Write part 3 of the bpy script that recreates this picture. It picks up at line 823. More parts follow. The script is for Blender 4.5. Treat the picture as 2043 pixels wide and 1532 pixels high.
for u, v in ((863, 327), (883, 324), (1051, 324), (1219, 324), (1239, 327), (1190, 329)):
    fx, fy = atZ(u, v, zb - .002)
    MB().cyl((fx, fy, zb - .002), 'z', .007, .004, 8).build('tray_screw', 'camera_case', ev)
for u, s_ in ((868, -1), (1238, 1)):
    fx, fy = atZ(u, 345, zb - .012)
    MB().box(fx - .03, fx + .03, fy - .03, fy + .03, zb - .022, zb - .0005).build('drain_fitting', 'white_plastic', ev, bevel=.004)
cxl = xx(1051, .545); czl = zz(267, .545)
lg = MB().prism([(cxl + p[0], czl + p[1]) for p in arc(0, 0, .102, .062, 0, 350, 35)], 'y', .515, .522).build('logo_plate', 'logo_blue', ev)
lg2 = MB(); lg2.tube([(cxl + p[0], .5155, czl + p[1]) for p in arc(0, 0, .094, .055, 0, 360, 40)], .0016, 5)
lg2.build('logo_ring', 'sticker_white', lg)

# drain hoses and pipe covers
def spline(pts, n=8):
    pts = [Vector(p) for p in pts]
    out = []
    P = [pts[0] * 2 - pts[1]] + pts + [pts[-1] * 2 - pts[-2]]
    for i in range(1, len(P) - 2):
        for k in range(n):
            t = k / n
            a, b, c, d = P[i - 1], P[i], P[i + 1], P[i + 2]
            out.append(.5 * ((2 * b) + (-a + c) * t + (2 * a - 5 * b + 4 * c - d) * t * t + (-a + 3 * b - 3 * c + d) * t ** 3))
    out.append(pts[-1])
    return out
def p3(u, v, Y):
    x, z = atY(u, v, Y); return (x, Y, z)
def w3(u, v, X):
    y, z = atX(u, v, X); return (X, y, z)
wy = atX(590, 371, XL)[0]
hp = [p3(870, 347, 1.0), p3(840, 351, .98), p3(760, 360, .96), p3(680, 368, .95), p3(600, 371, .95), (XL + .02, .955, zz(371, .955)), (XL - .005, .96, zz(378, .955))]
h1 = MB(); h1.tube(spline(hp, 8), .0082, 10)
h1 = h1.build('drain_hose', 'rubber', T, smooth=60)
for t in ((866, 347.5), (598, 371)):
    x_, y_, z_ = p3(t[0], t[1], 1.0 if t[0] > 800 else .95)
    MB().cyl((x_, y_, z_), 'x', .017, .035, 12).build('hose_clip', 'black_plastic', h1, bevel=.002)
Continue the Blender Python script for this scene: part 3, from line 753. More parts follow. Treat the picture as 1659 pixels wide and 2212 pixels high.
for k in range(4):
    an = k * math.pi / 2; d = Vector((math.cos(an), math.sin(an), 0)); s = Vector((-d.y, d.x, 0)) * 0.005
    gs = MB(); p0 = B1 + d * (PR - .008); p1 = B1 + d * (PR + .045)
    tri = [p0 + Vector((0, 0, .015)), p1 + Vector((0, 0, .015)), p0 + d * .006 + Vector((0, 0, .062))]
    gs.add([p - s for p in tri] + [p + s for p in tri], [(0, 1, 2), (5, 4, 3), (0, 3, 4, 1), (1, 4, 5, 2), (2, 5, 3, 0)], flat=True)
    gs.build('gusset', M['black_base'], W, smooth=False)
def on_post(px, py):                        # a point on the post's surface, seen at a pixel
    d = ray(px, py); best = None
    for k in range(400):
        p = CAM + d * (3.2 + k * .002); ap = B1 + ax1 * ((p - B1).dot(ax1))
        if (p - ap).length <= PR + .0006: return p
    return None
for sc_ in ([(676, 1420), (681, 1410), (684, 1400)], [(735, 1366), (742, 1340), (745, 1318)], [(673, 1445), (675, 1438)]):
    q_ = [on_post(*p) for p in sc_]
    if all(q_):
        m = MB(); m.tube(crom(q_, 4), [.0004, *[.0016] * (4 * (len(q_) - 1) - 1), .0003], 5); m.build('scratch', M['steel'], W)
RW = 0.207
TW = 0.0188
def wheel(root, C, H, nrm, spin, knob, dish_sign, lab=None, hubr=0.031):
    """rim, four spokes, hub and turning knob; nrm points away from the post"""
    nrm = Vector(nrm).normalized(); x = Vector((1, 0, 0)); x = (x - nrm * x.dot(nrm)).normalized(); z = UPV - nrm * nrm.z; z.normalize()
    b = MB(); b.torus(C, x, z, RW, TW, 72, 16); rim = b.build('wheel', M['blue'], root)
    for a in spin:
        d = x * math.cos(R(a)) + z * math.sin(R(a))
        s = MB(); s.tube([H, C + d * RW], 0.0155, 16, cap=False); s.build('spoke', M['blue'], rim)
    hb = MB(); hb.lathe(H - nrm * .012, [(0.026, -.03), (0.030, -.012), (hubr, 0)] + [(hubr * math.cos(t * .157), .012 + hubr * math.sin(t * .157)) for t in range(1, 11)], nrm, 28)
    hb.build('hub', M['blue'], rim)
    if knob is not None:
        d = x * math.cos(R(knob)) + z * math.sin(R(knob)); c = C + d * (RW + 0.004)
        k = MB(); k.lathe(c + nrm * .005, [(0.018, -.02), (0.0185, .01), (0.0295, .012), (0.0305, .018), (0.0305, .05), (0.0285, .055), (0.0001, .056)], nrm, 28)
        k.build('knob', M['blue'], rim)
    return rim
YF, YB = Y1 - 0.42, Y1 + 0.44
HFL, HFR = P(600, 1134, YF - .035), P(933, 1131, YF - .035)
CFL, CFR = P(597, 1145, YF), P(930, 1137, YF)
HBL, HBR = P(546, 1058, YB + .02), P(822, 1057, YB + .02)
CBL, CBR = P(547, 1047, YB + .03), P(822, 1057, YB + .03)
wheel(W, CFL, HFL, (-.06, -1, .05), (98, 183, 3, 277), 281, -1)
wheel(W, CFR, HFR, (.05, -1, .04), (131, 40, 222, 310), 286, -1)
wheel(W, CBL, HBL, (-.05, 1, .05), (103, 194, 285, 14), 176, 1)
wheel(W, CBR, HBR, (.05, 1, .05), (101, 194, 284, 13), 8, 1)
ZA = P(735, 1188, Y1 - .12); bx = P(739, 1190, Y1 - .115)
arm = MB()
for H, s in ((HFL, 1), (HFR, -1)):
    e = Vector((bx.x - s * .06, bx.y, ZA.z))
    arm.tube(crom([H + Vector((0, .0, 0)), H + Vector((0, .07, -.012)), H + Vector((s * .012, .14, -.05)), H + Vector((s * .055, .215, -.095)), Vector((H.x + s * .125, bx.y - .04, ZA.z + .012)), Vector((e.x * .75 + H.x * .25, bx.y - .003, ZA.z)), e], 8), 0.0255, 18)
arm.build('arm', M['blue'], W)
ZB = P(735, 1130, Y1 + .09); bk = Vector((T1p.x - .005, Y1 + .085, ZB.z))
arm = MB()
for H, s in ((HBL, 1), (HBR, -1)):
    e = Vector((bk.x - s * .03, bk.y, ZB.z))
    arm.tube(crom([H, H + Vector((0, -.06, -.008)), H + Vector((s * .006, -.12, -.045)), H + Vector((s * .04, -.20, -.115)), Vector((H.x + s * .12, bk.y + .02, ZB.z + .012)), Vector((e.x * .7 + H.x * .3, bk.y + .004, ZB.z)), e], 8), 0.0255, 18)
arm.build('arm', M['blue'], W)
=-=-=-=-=
__AIM OF THE EXERCISE__
Pull out all lines in the data above that include "Blender".

__ANSWER TO THE TASK__
Write part 3 of the bpy script that recreates this picture. It picks up at line 823. More parts follow. The script is for Blender 4.5. Treat the picture as 2043 pixels wide and 1532 pixels high.
Continue the Blender Python script for this scene: part 3, from line 753. More parts follow. Treat the picture as 1659 pixels wide and 2212 pixels high.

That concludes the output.